### [STATED EXERCISE]
Copy out the complete listing, word for word.

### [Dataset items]
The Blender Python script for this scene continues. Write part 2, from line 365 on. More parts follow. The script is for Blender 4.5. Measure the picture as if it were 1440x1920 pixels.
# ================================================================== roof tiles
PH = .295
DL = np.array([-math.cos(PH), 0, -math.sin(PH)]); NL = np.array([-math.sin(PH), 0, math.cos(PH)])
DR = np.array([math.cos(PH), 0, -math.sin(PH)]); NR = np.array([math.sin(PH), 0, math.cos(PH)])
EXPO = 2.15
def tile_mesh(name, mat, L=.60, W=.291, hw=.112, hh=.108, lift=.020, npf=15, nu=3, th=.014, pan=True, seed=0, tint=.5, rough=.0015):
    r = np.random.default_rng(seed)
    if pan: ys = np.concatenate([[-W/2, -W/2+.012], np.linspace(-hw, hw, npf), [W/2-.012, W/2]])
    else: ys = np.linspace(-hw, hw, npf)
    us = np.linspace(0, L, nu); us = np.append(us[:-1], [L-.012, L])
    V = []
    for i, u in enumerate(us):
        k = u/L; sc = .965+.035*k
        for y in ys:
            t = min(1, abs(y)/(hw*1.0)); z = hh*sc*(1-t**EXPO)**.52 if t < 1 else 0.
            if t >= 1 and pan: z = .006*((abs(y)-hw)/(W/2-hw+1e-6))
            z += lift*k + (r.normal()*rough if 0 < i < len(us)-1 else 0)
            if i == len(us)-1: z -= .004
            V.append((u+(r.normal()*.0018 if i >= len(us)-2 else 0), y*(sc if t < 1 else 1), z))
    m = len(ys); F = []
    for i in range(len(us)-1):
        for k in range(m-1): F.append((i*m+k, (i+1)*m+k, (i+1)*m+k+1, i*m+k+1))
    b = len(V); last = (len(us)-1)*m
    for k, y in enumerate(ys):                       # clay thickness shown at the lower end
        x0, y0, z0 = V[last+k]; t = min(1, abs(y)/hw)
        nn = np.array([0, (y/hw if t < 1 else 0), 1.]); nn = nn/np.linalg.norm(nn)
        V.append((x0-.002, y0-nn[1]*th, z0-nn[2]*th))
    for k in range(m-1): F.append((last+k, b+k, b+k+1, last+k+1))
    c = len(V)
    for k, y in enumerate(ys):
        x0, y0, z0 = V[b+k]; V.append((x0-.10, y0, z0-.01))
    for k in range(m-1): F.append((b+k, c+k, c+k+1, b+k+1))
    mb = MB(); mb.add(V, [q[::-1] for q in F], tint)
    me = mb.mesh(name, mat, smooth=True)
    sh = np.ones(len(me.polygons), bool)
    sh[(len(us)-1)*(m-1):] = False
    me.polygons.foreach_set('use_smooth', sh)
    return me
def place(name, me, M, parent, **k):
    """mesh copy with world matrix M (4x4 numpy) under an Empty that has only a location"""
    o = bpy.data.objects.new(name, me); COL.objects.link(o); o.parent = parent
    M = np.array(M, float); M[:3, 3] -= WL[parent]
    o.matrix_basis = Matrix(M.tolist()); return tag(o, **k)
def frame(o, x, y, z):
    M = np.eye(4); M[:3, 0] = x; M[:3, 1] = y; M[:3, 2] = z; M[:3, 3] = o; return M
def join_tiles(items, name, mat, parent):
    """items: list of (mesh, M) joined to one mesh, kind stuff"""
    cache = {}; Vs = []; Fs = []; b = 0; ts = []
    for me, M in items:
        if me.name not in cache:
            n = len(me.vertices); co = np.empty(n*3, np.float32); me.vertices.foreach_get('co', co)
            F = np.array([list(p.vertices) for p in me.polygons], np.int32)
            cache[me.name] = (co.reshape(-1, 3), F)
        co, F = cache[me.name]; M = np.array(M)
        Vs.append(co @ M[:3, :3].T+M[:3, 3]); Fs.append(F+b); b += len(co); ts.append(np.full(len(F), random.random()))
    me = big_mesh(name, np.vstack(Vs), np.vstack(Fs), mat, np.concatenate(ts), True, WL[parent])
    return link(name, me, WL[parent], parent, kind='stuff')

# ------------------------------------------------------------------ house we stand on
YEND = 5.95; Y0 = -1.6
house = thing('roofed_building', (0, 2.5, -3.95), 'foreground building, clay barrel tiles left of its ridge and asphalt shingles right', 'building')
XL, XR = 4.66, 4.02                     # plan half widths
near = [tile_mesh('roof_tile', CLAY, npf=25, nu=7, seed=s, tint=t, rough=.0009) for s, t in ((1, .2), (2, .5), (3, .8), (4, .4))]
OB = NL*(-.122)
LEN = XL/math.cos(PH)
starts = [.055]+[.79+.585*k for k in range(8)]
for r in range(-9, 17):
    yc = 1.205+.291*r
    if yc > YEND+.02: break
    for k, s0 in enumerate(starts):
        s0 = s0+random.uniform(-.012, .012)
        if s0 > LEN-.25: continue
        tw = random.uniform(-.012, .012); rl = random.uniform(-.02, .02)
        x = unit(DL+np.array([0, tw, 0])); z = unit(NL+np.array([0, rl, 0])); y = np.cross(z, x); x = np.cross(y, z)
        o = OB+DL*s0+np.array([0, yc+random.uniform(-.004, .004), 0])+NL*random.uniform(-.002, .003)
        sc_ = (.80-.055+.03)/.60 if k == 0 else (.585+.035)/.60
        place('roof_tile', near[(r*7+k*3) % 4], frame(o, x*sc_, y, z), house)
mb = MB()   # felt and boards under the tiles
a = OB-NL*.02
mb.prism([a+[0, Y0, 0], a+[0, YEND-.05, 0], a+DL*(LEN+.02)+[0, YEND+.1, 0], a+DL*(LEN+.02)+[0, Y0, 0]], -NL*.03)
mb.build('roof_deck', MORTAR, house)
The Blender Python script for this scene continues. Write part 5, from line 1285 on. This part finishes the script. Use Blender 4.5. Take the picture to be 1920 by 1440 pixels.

### [EXERCISE RESULT]
The Blender Python script for this scene continues. Write part 2, from line 365 on. More parts follow. The script is for Blender 4.5. Measure the picture as if it were 1440x1920 pixels.
# ================================================================== roof tiles
PH = .295
DL = np.array([-math.cos(PH), 0, -math.sin(PH)]); NL = np.array([-math.sin(PH), 0, math.cos(PH)])
DR = np.array([math.cos(PH), 0, -math.sin(PH)]); NR = np.array([math.sin(PH), 0, math.cos(PH)])
EXPO = 2.15
def tile_mesh(name, mat, L=.60, W=.291, hw=.112, hh=.108, lift=.020, npf=15, nu=3, th=.014, pan=True, seed=0, tint=.5, rough=.0015):
    r = np.random.default_rng(seed)
    if pan: ys = np.concatenate([[-W/2, -W/2+.012], np.linspace(-hw, hw, npf), [W/2-.012, W/2]])
    else: ys = np.linspace(-hw, hw, npf)
    us = np.linspace(0, L, nu); us = np.append(us[:-1], [L-.012, L])
    V = []
    for i, u in enumerate(us):
        k = u/L; sc = .965+.035*k
        for y in ys:
            t = min(1, abs(y)/(hw*1.0)); z = hh*sc*(1-t**EXPO)**.52 if t < 1 else 0.
            if t >= 1 and pan: z = .006*((abs(y)-hw)/(W/2-hw+1e-6))
            z += lift*k + (r.normal()*rough if 0 < i < len(us)-1 else 0)
            if i == len(us)-1: z -= .004
            V.append((u+(r.normal()*.0018 if i >= len(us)-2 else 0), y*(sc if t < 1 else 1), z))
    m = len(ys); F = []
    for i in range(len(us)-1):
        for k in range(m-1): F.append((i*m+k, (i+1)*m+k, (i+1)*m+k+1, i*m+k+1))
    b = len(V); last = (len(us)-1)*m
    for k, y in enumerate(ys):                       # clay thickness shown at the lower end
        x0, y0, z0 = V[last+k]; t = min(1, abs(y)/hw)
        nn = np.array([0, (y/hw if t < 1 else 0), 1.]); nn = nn/np.linalg.norm(nn)
        V.append((x0-.002, y0-nn[1]*th, z0-nn[2]*th))
    for k in range(m-1): F.append((last+k, b+k, b+k+1, last+k+1))
    c = len(V)
    for k, y in enumerate(ys):
        x0, y0, z0 = V[b+k]; V.append((x0-.10, y0, z0-.01))
    for k in range(m-1): F.append((b+k, c+k, c+k+1, b+k+1))
    mb = MB(); mb.add(V, [q[::-1] for q in F], tint)
    me = mb.mesh(name, mat, smooth=True)
    sh = np.ones(len(me.polygons), bool)
    sh[(len(us)-1)*(m-1):] = False
    me.polygons.foreach_set('use_smooth', sh)
    return me
def place(name, me, M, parent, **k):
    """mesh copy with world matrix M (4x4 numpy) under an Empty that has only a location"""
    o = bpy.data.objects.new(name, me); COL.objects.link(o); o.parent = parent
    M = np.array(M, float); M[:3, 3] -= WL[parent]
    o.matrix_basis = Matrix(M.tolist()); return tag(o, **k)
def frame(o, x, y, z):
    M = np.eye(4); M[:3, 0] = x; M[:3, 1] = y; M[:3, 2] = z; M[:3, 3] = o; return M
def join_tiles(items, name, mat, parent):
    """items: list of (mesh, M) joined to one mesh, kind stuff"""
    cache = {}; Vs = []; Fs = []; b = 0; ts = []
    for me, M in items:
        if me.name not in cache:
            n = len(me.vertices); co = np.empty(n*3, np.float32); me.vertices.foreach_get('co', co)
            F = np.array([list(p.vertices) for p in me.polygons], np.int32)
            cache[me.name] = (co.reshape(-1, 3), F)
        co, F = cache[me.name]; M = np.array(M)
        Vs.append(co @ M[:3, :3].T+M[:3, 3]); Fs.append(F+b); b += len(co); ts.append(np.full(len(F), random.random()))
    me = big_mesh(name, np.vstack(Vs), np.vstack(Fs), mat, np.concatenate(ts), True, WL[parent])
    return link(name, me, WL[parent], parent, kind='stuff')

# ------------------------------------------------------------------ house we stand on
YEND = 5.95; Y0 = -1.6
house = thing('roofed_building', (0, 2.5, -3.95), 'foreground building, clay barrel tiles left of its ridge and asphalt shingles right', 'building')
XL, XR = 4.66, 4.02                     # plan half widths
near = [tile_mesh('roof_tile', CLAY, npf=25, nu=7, seed=s, tint=t, rough=.0009) for s, t in ((1, .2), (2, .5), (3, .8), (4, .4))]
OB = NL*(-.122)
LEN = XL/math.cos(PH)
starts = [.055]+[.79+.585*k for k in range(8)]
for r in range(-9, 17):
    yc = 1.205+.291*r
    if yc > YEND+.02: break
    for k, s0 in enumerate(starts):
        s0 = s0+random.uniform(-.012, .012)
        if s0 > LEN-.25: continue
        tw = random.uniform(-.012, .012); rl = random.uniform(-.02, .02)
        x = unit(DL+np.array([0, tw, 0])); z = unit(NL+np.array([0, rl, 0])); y = np.cross(z, x); x = np.cross(y, z)
        o = OB+DL*s0+np.array([0, yc+random.uniform(-.004, .004), 0])+NL*random.uniform(-.002, .003)
        sc_ = (.80-.055+.03)/.60 if k == 0 else (.585+.035)/.60
        place('roof_tile', near[(r*7+k*3) % 4], frame(o, x*sc_, y, z), house)
mb = MB()   # felt and boards under the tiles
a = OB-NL*.02
mb.prism([a+[0, Y0, 0], a+[0, YEND-.05, 0], a+DL*(LEN+.02)+[0, YEND+.1, 0], a+DL*(LEN+.02)+[0, Y0, 0]], -NL*.03)
mb.build('roof_deck', MORTAR, house)
The Blender Python script for this scene continues. Write part 5, from line 1285 on. This part finishes the script. Use Blender 4.5. Take the picture to be 1920 by 1440 pixels.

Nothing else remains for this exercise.